Saturday, October 6, 2012

Are Commercial J2EE Application Servers worth their cost?


If the market is any indication, the answer is a resounding no! Check out market share research conducted earlier this year and published on Silicon Angle. The two largest commercial application servers Websphere and Weblogic have a whopping 2.17% market share between them. The lion share of the market is going to open source application servers such as Tomcat and JBoss.
As an architect and developer, I've always thought open source application servers easier to support. In most organizations, access to software vendor support staff is tightly controlled and requires a bureaucratic effort to utilize. Because of this, developers are often left attempting to resolve issues on their own anyway. 
Self serve resources for commercial application servers such as documentation, web postings for similar problems, and searchable bug lists are often not much better than what you find with the open source alternatives. Furthermore, getting to knowledgeable support staff often takes time I don't usually have. Often, my support calls need to get routed from first-level support to second or third level support.
Most problems that start out being blamed as "application server" issues are usually application code defects. Rarely are outage or production defects resolved at the application server level. This makes sense as application server code is usually better and more thoroughly tested than application code.
As a manager, I've never found the "security" of having vendor resources available particularly comforting. It certainly doesn't assuage clients who are experiencing some type of outage or defect they need help with for very long.
Centralize and standardize use of sophisticated software (whether its commercial or open source) throughout the enterprise. Standardize the use of application server software to the point where all the typical issues are solved once and do not need to be continually revisited. For example for application servers, I standardize all build and deployment scripts and container configurations. With the exception of memory allocation and port assignments, I standardize other feature usage (e.g. management console usage) so that they are the same for all deployed applications.
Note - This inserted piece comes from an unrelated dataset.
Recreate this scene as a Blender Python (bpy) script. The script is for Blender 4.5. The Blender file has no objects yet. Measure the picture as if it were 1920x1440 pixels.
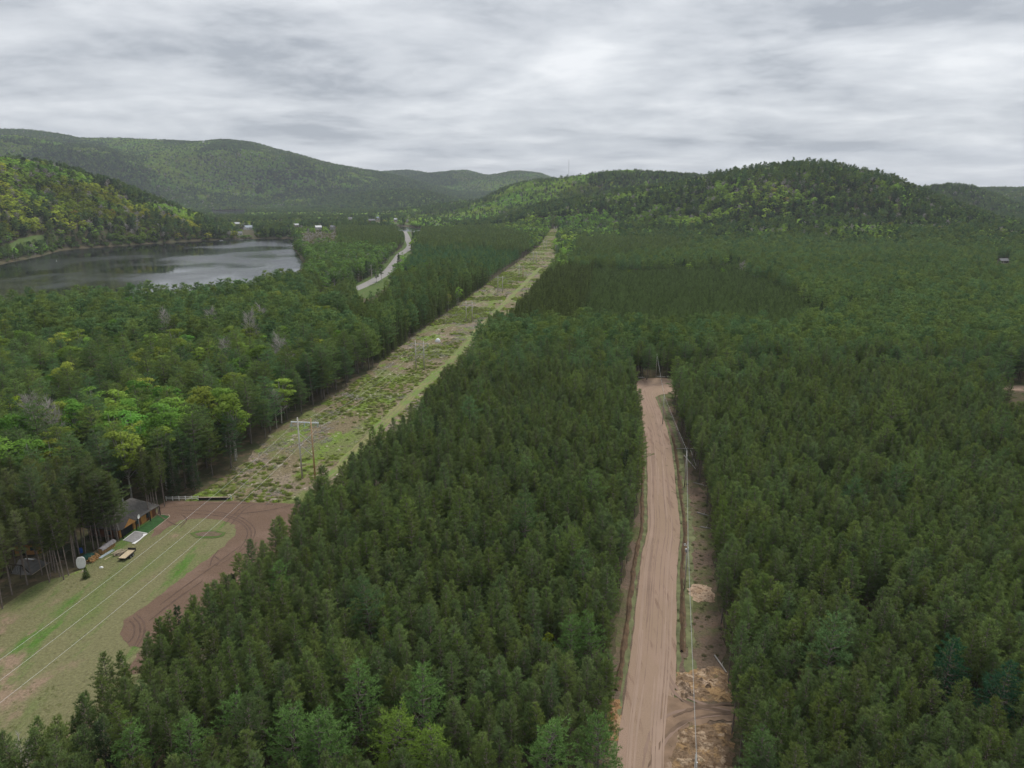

These choices are not usually revisited by each application developer or team for each application. When the need for changes arise, these changes are centrally evaluated and those configuration standards changed. The change is then deployed on a planned basis throughout the enterprise. This may seem a bit excessive, but I'd rather developers spend time adding needed software features to applications and better supporting the business rather than low level application server configuration concerns. As a result of this standardization, mysterious problems occurring in some environments and not others rarely happen. I've written more about the benefits of this type of standardization here.
Some organizations see liability benefits to commercial software. For instance, it's another firm to possibly to shift blame to should problems and issues arise. Maybe it's where I've worked in the past, but I've never seen blame shifting strategies of this type work over the long term.
Another inference from this market share study is that use of Enterprise Java Beans (EJBs) has largely disappeared. However, that should be a separate discussion.